O gabinete diz que os relatórios descreviam as postagens ilícitas de maneira objetiva e que “todos os procedimentos foram oficiais, regulares e estão devidamente documentados nos inquéritos e investigações em curso no STF, com integral participação da Procuradoria-Geral da República”.
O gabinete diz ainda que no caso citado por Tagliaferro, o procedimento foi idêntico. “Após a decisão do Ministro relator, em 19 de agosto, foi solicitado relatório para o TSE, que foi juntado aos autos no dia 29 de agosto, tendo sido dada vista imediata às partes.”
O ex-assessor do TSE apresentou ainda nesta terça prints de conversas de aplicativo de celular que, segundo ele, se referem a conversas com Gonet (na época em que este era vice procurador-geral eleitoral, em 2022) e com um assessor, de nome Lucas.
Essas conversas provam, de acordo com Tagliaferro, a participação de Gonet em procedimentos que extrapolaram as regras jurídicas.
De acordo com os prints apresentados à comissão, Gonet, à época vice da PGE (Procuradoria-Geral Eleitoral), teria pedido a Tagliaferro uma lista de decisões sobre remoção de conteúdo nas redes.
“Se houver registro das [publicações] que foram mantidas, seria ainda melhor”, diz o então vice-PGE.
Pouco depois, o assessor teria enviado uma planilha e dito: “Levantamos os processos, agora vamos pegar as decisões para o senhor”.
Em outro print, Lucas (que seria secretário-executivo da PGE à época) envia uma mensagem a Tagliaferro a pedido de Gonet para falar “sobre um assunto que o Dr. Paulo tratou com o Ministro Alexandre [de Moraes] hoje mais cedo”. À época, Moraes era presidente do TSE.

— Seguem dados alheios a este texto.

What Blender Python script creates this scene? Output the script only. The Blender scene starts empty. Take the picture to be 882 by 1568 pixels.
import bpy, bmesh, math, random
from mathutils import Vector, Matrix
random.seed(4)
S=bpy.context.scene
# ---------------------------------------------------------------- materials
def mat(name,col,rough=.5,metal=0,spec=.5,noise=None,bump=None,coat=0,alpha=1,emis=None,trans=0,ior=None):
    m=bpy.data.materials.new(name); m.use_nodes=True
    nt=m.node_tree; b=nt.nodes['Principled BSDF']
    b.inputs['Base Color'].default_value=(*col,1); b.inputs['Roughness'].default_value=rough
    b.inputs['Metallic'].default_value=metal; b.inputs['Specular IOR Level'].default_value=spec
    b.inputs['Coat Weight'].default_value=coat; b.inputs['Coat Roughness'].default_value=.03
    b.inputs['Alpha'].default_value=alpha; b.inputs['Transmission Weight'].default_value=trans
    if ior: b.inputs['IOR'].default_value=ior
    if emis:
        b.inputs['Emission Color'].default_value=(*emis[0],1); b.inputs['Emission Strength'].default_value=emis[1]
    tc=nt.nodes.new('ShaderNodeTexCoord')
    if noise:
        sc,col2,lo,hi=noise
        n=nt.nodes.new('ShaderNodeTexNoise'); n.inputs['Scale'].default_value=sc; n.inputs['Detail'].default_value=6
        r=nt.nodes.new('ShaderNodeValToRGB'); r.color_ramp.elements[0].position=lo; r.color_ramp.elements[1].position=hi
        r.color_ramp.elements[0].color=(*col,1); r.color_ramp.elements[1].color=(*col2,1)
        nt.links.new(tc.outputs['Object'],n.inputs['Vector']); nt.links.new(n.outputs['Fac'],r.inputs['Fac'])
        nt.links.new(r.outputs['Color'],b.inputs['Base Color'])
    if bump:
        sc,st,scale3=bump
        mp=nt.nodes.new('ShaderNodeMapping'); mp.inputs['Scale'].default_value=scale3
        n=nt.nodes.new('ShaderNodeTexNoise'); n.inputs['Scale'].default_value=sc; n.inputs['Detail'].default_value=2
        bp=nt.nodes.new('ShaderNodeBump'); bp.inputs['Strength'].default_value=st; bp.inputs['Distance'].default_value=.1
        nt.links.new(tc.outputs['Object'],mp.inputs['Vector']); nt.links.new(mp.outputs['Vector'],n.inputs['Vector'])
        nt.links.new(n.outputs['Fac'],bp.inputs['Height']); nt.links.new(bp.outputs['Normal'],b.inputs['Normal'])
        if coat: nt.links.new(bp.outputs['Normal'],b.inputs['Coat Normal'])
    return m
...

As trocas entre os dois assessores, segundo os prints, seguiram até março de 2023. Na sessão transmitida pelo Senado, Tagliaferro chegou a exibir para a câmara o número de telefone de Gonet.
A assessoria do procurador não se manifestou até a publicação deste texto, assim como a assessoria do ministro, que relata o julgamento de Bolsonaro nesta terça”.